● Data provided
┄┄┄┄┄┄┄┄┄┄
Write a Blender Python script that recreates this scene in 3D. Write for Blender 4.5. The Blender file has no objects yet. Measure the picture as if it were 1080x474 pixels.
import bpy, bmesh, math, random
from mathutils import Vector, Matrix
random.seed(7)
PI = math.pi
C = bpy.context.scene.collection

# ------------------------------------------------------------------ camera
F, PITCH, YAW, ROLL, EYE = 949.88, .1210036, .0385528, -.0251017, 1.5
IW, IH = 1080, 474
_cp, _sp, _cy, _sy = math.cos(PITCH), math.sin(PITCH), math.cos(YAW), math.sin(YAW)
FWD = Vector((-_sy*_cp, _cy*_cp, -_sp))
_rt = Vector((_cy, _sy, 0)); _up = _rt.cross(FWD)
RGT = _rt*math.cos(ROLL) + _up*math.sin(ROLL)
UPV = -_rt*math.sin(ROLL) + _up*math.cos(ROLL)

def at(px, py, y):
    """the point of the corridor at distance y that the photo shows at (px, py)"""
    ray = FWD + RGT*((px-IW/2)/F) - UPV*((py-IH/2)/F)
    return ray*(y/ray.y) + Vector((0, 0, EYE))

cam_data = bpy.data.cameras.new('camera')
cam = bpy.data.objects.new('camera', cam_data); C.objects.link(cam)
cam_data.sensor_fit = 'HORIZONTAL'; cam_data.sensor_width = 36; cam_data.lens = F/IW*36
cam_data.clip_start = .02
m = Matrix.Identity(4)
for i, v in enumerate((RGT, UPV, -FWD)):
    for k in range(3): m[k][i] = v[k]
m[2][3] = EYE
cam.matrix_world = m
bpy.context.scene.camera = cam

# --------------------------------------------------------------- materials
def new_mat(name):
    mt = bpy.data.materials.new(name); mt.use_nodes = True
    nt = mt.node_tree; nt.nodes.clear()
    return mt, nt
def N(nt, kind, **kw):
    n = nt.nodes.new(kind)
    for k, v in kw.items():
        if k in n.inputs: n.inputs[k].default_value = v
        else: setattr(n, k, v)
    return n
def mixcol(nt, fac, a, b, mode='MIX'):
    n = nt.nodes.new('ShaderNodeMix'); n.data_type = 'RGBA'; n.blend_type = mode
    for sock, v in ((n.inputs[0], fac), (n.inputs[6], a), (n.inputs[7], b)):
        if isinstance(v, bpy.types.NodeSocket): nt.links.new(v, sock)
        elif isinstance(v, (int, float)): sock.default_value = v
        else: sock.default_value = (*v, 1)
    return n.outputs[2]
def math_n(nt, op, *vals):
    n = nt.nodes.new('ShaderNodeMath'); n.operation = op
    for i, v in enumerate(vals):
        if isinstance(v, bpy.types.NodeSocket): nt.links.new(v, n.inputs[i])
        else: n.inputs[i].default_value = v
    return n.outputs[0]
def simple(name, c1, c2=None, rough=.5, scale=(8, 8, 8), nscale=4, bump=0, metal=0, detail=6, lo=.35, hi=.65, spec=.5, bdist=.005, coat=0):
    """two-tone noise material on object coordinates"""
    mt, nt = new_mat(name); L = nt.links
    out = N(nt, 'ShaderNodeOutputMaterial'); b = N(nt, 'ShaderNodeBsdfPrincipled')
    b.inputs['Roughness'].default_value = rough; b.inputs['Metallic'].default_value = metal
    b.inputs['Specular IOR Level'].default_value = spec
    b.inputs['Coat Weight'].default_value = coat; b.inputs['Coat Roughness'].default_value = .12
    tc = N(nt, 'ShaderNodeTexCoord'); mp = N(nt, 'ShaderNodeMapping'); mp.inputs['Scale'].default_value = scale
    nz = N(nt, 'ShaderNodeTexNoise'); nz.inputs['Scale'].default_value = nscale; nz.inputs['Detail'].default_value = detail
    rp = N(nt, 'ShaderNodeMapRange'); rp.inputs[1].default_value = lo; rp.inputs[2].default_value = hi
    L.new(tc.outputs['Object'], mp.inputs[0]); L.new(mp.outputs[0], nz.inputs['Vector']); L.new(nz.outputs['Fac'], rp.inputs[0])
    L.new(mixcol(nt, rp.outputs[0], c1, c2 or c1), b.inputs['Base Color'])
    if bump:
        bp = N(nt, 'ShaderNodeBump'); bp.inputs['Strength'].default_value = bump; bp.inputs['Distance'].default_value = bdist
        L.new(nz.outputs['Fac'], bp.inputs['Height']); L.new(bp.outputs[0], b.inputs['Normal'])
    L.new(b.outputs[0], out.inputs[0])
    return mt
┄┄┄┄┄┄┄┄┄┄
● Exercise goal
Quote exactly the lines running from the start of the listing above through the line where "bpy.context.scene.camera = cam" is found, and output no other lines.

● Response
Write a Blender Python script that recreates this scene in 3D. Write for Blender 4.5. The Blender file has no objects yet. Measure the picture as if it were 1080x474 pixels.
import bpy, bmesh, math, random
from mathutils import Vector, Matrix
random.seed(7)
PI = math.pi
C = bpy.context.scene.collection

# ------------------------------------------------------------------ camera
F, PITCH, YAW, ROLL, EYE = 949.88, .1210036, .0385528, -.0251017, 1.5
IW, IH = 1080, 474
_cp, _sp, _cy, _sy = math.cos(PITCH), math.sin(PITCH), math.cos(YAW), math.sin(YAW)
FWD = Vector((-_sy*_cp, _cy*_cp, -_sp))
_rt = Vector((_cy, _sy, 0)); _up = _rt.cross(FWD)
RGT = _rt*math.cos(ROLL) + _up*math.sin(ROLL)
UPV = -_rt*math.sin(ROLL) + _up*math.cos(ROLL)

def at(px, py, y):
    """the point of the corridor at distance y that the photo shows at (px, py)"""
    ray = FWD + RGT*((px-IW/2)/F) - UPV*((py-IH/2)/F)
    return ray*(y/ray.y) + Vector((0, 0, EYE))

cam_data = bpy.data.cameras.new('camera')
cam = bpy.data.objects.new('camera', cam_data); C.objects.link(cam)
cam_data.sensor_fit = 'HORIZONTAL'; cam_data.sensor_width = 36; cam_data.lens = F/IW*36
cam_data.clip_start = .02
m = Matrix.Identity(4)
for i, v in enumerate((RGT, UPV, -FWD)):
    for k in range(3): m[k][i] = v[k]
m[2][3] = EYE
cam.matrix_world = m
bpy.context.scene.camera = cam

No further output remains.